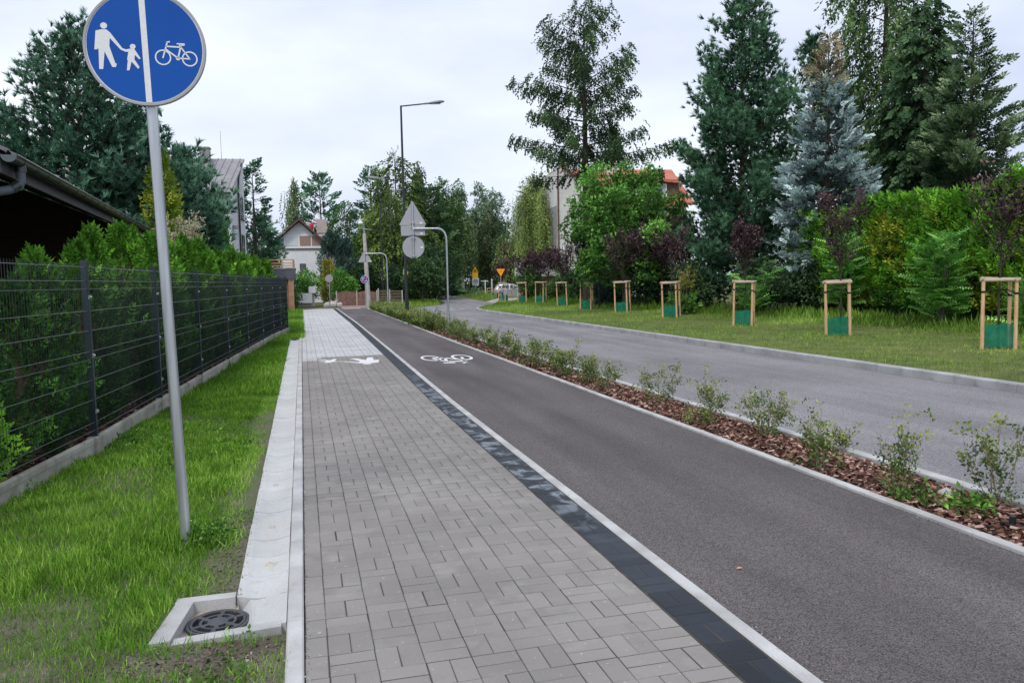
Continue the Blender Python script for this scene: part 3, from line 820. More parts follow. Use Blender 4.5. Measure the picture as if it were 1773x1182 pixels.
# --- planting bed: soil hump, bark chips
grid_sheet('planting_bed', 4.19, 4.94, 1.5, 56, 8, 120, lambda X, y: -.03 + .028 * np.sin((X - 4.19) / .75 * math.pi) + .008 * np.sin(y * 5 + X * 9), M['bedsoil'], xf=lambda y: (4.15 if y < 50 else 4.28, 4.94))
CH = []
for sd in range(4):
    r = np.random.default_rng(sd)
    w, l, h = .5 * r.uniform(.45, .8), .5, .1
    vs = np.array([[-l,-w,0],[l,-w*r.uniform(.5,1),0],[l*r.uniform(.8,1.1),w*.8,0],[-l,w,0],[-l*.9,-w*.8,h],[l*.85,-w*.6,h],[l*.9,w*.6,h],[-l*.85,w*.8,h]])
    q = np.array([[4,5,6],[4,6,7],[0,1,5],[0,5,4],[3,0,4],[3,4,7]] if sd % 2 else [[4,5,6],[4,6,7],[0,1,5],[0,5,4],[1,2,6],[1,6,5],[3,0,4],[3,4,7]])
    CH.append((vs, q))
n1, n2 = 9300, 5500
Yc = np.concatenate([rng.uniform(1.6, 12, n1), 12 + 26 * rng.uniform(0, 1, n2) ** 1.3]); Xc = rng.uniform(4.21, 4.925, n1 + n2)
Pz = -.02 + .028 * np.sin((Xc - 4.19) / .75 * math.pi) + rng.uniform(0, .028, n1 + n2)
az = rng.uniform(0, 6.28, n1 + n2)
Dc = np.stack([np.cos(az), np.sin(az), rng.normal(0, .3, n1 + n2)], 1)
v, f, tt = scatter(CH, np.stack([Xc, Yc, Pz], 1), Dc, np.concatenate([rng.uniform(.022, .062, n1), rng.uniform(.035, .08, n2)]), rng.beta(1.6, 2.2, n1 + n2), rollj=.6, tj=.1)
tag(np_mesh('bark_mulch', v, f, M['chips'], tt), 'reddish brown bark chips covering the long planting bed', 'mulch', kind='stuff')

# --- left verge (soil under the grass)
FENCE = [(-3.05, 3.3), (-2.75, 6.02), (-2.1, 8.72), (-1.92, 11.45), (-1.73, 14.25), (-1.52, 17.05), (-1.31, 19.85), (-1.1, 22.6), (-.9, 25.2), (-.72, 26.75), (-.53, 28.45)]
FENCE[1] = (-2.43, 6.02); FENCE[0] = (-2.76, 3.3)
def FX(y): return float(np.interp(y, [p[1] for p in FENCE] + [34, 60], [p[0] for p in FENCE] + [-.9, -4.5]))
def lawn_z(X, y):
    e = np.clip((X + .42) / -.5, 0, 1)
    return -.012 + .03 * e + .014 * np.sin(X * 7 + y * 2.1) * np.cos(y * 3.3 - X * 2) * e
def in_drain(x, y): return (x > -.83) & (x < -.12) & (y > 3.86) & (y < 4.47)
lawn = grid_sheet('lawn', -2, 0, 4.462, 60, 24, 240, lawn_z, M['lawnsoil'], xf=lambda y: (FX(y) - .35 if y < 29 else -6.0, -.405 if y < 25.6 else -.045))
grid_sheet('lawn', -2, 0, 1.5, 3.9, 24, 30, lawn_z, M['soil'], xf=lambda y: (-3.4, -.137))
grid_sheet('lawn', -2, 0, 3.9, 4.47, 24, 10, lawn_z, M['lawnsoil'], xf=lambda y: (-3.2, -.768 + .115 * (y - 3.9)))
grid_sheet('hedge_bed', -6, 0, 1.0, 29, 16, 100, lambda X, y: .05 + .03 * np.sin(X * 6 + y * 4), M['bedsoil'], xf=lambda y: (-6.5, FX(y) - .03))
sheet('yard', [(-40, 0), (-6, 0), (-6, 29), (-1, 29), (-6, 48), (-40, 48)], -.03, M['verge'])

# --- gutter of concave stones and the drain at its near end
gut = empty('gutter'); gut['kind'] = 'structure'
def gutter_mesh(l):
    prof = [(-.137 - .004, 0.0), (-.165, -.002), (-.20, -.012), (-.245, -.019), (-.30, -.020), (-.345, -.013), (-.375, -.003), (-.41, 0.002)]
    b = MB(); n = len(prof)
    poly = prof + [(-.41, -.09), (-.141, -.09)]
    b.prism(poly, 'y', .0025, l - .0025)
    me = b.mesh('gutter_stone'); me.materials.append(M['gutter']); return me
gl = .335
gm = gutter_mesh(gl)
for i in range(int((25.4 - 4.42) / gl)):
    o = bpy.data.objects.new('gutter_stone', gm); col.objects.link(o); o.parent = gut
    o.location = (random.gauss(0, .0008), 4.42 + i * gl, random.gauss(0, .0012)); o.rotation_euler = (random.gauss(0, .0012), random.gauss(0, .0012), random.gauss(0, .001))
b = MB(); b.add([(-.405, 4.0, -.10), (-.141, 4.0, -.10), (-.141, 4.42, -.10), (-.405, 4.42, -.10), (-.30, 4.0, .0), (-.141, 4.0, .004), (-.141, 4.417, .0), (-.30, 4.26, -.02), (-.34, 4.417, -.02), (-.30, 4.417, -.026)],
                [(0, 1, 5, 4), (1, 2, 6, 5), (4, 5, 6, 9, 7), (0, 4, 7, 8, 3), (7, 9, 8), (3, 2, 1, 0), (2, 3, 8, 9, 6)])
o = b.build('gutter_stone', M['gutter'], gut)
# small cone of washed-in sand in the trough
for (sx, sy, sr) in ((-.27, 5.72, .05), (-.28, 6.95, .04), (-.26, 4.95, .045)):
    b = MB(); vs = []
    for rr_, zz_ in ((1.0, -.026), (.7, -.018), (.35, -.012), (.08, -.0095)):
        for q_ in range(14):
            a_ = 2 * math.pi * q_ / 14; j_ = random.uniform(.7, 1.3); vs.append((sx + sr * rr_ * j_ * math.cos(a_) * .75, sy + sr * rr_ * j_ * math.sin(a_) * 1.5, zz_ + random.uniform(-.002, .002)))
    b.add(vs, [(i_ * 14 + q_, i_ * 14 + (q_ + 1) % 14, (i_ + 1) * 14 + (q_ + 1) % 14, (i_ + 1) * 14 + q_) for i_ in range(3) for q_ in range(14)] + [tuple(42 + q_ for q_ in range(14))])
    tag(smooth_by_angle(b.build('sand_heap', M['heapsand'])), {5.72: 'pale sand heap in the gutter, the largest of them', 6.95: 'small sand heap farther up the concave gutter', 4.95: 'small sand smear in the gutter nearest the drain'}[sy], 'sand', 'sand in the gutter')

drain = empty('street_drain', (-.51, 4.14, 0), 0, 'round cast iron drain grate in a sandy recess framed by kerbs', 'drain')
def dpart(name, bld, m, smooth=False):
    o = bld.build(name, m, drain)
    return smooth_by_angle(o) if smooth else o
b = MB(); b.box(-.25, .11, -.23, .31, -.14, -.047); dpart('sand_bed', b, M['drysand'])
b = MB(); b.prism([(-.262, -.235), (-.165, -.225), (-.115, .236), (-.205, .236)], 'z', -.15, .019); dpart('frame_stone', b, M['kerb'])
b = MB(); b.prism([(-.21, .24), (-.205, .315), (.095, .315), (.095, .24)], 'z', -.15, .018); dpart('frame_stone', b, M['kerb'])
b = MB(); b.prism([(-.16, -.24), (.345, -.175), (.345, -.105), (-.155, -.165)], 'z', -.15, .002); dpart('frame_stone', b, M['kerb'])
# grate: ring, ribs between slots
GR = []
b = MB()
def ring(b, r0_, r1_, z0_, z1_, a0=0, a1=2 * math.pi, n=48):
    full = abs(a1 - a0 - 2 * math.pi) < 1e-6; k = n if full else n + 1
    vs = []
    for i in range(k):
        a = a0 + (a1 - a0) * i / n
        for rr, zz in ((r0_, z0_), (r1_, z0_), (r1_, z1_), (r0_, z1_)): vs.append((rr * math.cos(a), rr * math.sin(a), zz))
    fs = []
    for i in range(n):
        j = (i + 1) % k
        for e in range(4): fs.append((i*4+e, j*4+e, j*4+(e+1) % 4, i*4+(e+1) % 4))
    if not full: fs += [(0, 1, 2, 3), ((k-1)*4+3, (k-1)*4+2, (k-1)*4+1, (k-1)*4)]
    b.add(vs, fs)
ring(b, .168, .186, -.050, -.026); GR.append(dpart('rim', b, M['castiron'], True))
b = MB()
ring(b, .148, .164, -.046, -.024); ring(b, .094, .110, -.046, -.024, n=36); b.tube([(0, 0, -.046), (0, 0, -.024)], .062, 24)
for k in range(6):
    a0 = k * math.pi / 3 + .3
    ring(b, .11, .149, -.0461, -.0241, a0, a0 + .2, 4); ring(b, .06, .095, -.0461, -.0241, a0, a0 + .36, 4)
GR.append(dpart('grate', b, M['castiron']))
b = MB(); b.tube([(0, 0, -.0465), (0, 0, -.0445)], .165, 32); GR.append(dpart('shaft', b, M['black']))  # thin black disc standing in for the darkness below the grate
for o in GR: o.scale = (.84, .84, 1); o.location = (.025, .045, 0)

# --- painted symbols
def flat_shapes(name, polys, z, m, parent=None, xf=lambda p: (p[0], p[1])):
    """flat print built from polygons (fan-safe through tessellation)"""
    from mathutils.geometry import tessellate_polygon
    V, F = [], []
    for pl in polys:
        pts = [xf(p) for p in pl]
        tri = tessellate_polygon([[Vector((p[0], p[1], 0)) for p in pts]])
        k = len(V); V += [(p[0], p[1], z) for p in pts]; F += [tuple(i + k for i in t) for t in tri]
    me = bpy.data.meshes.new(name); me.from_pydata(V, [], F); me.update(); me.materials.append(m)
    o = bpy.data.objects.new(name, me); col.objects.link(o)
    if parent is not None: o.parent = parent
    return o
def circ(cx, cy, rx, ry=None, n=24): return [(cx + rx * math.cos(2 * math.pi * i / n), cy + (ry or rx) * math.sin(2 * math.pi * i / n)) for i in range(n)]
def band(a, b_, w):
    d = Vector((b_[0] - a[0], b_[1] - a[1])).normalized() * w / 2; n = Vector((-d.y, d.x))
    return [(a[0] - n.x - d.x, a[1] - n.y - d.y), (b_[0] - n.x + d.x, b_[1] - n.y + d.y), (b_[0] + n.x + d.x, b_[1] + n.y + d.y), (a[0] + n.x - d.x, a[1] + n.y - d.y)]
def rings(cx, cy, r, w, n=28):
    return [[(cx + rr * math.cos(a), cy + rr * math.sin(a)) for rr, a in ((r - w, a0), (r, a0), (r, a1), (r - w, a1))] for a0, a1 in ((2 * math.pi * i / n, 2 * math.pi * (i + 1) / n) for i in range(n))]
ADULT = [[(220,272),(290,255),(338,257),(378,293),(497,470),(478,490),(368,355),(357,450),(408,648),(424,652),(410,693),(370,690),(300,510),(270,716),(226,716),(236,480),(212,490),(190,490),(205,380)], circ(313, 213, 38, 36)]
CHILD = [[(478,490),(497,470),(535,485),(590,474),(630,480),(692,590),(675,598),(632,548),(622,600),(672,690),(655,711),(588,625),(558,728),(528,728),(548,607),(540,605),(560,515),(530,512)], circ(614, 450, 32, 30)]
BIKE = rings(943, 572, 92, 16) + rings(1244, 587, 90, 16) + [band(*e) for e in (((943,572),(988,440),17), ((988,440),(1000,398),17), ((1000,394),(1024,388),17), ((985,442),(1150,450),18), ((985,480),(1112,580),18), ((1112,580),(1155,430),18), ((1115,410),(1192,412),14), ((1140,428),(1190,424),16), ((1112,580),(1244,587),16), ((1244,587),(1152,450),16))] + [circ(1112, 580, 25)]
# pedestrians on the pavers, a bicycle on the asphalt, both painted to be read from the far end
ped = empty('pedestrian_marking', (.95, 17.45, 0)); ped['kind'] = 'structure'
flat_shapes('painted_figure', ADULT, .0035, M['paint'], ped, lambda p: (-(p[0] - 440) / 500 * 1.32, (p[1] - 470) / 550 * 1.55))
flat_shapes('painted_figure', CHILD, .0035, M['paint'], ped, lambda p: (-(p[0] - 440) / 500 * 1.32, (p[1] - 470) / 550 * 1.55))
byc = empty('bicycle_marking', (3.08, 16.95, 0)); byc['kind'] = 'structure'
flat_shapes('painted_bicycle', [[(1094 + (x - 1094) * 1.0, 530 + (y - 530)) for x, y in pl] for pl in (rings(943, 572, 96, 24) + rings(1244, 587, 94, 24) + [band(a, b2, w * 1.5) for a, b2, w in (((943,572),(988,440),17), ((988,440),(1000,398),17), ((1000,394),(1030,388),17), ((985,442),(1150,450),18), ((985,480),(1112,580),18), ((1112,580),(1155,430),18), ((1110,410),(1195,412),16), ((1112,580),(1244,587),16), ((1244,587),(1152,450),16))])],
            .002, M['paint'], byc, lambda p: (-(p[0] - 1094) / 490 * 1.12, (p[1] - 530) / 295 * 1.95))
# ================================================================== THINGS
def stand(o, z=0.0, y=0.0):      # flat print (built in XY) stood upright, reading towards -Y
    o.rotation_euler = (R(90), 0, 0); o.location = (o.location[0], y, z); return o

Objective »
Emit the lines of the material exactly, from its first line to the line containing "tag(np_mesh('bark_mulch', v, f, M['chips'], tt), 'reddish", inclusive; leave every picture out.

Result of this exercise »
Continue the Blender Python script for this scene: part 3, from line 820. More parts follow. Use Blender 4.5. Measure the picture as if it were 1773x1182 pixels.
# --- planting bed: soil hump, bark chips
grid_sheet('planting_bed', 4.19, 4.94, 1.5, 56, 8, 120, lambda X, y: -.03 + .028 * np.sin((X - 4.19) / .75 * math.pi) + .008 * np.sin(y * 5 + X * 9), M['bedsoil'], xf=lambda y: (4.15 if y < 50 else 4.28, 4.94))
CH = []
for sd in range(4):
    r = np.random.default_rng(sd)
    w, l, h = .5 * r.uniform(.45, .8), .5, .1
    vs = np.array([[-l,-w,0],[l,-w*r.uniform(.5,1),0],[l*r.uniform(.8,1.1),w*.8,0],[-l,w,0],[-l*.9,-w*.8,h],[l*.85,-w*.6,h],[l*.9,w*.6,h],[-l*.85,w*.8,h]])
    q = np.array([[4,5,6],[4,6,7],[0,1,5],[0,5,4],[3,0,4],[3,4,7]] if sd % 2 else [[4,5,6],[4,6,7],[0,1,5],[0,5,4],[1,2,6],[1,6,5],[3,0,4],[3,4,7]])
    CH.append((vs, q))
n1, n2 = 9300, 5500
Yc = np.concatenate([rng.uniform(1.6, 12, n1), 12 + 26 * rng.uniform(0, 1, n2) ** 1.3]); Xc = rng.uniform(4.21, 4.925, n1 + n2)
Pz = -.02 + .028 * np.sin((Xc - 4.19) / .75 * math.pi) + rng.uniform(0, .028, n1 + n2)
az = rng.uniform(0, 6.28, n1 + n2)
Dc = np.stack([np.cos(az), np.sin(az), rng.normal(0, .3, n1 + n2)], 1)
v, f, tt = scatter(CH, np.stack([Xc, Yc, Pz], 1), Dc, np.concatenate([rng.uniform(.022, .062, n1), rng.uniform(.035, .08, n2)]), rng.beta(1.6, 2.2, n1 + n2), rollj=.6, tj=.1)
tag(np_mesh('bark_mulch', v, f, M['chips'], tt), 'reddish brown bark chips covering the long planting bed', 'mulch', kind='stuff')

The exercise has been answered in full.